Under the proposed new California zero-emissions-vehicle ruling, plug-in hybrid-electric vehicles with at least 50 miles of all-electric range can account for up to 20% of an automaker’s compliant sales. (Hyundai)

Even before the details of the IRA’s battery-sourcing provisions were known, several automakers were virtually racing to seal deals with the world’s most prominent EV battery developers to manufacture batteries domestically, as well as source the most critical of battery minerals, such as lithium, cobalt and nickel, either from North America or from world regions under free-trade agreement with the U.S. Passage of the IRA only cemented the political and economic will to address these crucial conflicts in the current battery supply chain.
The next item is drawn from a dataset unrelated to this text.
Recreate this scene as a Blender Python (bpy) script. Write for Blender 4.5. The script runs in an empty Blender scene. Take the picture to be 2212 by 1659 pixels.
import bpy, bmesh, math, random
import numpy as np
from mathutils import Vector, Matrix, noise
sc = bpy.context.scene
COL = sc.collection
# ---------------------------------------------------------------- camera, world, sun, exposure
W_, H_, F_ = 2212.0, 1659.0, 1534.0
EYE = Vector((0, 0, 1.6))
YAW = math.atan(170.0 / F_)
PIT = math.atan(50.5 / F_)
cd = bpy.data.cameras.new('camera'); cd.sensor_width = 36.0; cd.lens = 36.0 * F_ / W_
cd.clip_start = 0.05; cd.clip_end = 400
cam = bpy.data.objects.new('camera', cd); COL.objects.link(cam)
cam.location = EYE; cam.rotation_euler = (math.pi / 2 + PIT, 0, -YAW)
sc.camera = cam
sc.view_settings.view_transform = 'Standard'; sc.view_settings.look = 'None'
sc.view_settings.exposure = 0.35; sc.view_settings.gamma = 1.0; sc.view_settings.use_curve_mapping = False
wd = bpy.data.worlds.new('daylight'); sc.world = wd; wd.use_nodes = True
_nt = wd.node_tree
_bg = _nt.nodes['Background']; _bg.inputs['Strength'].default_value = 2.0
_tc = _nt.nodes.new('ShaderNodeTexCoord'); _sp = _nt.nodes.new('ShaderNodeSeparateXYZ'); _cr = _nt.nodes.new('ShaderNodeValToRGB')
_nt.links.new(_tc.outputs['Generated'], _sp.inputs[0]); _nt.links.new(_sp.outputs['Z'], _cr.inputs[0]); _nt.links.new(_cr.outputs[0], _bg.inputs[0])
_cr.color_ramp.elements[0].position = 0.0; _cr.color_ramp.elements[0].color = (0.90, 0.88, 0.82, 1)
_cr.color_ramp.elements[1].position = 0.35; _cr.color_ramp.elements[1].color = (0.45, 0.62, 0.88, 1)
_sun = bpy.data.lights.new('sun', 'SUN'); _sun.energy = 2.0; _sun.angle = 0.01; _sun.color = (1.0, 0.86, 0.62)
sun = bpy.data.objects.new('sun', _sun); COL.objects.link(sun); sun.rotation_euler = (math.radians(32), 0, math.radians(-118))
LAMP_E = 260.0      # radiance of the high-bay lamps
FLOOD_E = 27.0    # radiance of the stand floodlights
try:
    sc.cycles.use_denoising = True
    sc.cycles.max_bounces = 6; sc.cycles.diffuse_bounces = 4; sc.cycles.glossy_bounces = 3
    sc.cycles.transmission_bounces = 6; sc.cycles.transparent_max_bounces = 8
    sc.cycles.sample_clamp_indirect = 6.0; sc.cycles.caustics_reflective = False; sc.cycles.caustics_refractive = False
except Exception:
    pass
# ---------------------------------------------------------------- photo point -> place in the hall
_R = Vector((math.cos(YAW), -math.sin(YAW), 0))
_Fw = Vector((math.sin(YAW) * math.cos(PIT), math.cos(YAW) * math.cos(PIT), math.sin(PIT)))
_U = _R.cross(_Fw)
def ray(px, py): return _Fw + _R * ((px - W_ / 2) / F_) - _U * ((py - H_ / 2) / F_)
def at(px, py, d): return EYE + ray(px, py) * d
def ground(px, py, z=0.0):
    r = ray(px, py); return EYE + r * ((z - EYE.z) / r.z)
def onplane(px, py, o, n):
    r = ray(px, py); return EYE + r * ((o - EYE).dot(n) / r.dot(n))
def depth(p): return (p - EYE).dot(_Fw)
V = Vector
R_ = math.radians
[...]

With Ford, GM, Stellantis and Volkswagen among the largest automakers to secure multi-billion-dollar ventures with global battery developers such as SK Innovation, LG Chem, LG Energy Solution and Samsung SDI, among others, it appears complying with the IRA bill’s U.S. manufacturing provisions will be covered – although not immediately, as most of the facilities are under construction or yet to be started. Honda said just after the ARB’s announcement of the ACC II ruling that it inked a $4.4-billion deal with LG Energy Solution for a battery manufacturing plant of approximately 40 GWh capacity at a yet-to-be-disclosed location.

Battery quality and durability will be a crucial factor under the ARB’s new ACC II rule. By model year 2030, the rule says EV batteries must maintain at least 80% of electric range for 10 years or 150,000 miles (241,000 km). Starting with model year 2031, vehicle battery packs must be warranted to maintain 75% of their energy capacity for eight years or 100,000 miles (161,000 km).